▸ **Task details**: Extract each line of the records below that contains the word "objects".

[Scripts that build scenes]
───

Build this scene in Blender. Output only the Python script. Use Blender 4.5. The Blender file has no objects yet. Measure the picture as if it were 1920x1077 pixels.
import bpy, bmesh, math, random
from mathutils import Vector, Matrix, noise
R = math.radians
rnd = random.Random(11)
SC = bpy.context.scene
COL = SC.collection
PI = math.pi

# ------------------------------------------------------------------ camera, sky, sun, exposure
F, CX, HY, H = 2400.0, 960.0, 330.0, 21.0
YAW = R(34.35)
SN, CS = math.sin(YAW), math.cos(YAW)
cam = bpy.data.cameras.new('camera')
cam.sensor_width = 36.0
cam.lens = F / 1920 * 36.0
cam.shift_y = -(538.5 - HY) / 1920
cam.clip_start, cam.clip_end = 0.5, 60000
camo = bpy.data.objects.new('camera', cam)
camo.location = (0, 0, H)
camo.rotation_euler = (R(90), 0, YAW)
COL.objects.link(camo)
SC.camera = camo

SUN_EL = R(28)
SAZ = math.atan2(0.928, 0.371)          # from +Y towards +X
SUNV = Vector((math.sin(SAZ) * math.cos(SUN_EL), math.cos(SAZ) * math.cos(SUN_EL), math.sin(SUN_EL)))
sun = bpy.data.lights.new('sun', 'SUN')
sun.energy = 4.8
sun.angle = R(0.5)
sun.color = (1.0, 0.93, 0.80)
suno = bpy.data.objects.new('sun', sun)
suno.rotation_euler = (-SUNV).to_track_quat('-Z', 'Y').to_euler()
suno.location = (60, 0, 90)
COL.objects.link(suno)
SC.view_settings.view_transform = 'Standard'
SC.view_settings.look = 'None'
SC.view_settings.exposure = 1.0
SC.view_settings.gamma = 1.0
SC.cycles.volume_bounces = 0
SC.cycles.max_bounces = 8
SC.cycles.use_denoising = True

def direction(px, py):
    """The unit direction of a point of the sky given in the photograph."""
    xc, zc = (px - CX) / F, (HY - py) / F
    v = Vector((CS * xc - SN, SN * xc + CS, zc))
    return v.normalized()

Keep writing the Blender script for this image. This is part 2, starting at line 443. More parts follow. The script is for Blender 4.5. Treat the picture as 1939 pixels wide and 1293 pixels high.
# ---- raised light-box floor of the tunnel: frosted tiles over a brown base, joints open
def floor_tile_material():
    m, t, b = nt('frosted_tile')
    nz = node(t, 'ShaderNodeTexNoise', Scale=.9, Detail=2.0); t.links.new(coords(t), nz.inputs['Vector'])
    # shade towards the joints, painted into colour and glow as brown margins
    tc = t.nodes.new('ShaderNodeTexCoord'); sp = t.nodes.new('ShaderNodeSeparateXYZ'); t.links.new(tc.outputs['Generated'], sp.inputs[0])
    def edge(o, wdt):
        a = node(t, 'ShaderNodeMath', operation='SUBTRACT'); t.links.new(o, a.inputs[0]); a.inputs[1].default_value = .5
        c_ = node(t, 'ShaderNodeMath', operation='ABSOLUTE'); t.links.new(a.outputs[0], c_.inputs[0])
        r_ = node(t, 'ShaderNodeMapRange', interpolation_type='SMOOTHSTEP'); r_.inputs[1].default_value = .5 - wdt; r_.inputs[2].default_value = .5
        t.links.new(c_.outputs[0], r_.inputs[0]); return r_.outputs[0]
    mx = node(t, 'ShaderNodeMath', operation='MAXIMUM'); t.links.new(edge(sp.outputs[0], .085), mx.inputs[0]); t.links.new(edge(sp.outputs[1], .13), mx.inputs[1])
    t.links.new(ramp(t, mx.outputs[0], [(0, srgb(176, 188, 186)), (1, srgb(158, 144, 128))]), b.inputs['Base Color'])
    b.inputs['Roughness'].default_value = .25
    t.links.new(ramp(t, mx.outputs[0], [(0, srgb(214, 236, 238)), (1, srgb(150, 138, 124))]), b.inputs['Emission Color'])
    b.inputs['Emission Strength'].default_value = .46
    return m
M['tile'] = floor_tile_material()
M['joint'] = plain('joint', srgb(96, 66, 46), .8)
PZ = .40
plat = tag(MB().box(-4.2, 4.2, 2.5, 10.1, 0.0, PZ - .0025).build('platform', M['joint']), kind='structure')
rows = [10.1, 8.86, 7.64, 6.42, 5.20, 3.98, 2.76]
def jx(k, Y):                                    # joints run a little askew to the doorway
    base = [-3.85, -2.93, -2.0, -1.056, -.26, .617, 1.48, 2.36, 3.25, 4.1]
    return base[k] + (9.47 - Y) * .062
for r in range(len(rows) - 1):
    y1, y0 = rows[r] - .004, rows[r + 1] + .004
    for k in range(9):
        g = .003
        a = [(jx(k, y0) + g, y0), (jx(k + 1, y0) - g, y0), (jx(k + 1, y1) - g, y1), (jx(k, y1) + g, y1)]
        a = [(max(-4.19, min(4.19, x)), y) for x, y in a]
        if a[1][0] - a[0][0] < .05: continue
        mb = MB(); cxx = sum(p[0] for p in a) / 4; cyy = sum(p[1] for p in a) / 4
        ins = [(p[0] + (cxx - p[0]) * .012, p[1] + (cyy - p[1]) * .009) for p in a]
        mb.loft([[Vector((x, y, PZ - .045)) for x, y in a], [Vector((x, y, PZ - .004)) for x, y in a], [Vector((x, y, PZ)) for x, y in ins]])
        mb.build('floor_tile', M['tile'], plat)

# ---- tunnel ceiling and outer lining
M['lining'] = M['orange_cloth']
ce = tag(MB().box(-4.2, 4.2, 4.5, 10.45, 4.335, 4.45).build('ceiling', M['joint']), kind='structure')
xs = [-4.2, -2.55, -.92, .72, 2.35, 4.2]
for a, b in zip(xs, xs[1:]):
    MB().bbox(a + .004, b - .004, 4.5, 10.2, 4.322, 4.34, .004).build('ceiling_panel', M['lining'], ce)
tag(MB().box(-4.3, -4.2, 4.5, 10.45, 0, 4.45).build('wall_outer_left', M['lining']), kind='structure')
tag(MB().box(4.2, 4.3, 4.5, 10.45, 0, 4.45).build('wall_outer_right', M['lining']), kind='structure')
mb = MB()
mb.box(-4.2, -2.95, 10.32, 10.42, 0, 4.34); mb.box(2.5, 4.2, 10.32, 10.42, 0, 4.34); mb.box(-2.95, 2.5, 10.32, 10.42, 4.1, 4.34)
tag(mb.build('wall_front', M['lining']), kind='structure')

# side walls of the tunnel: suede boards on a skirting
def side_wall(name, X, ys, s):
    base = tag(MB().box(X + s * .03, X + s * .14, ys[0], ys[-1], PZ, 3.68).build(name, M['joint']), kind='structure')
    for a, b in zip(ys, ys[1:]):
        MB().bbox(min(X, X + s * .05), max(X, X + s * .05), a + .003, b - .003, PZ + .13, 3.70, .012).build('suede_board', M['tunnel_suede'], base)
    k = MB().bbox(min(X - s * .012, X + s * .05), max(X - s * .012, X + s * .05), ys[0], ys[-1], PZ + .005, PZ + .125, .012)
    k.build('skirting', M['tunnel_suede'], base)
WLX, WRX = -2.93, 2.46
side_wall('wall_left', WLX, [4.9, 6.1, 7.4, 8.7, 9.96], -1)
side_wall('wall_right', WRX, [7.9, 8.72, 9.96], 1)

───

▸ **Response to this task**:
Build this scene in Blender. Output only the Python script. Use Blender 4.5. The Blender file has no objects yet. Measure the picture as if it were 1920x1077 pixels.
camo = bpy.data.objects.new('camera', cam)
COL.objects.link(camo)
suno = bpy.data.objects.new('sun', sun)
COL.objects.link(suno)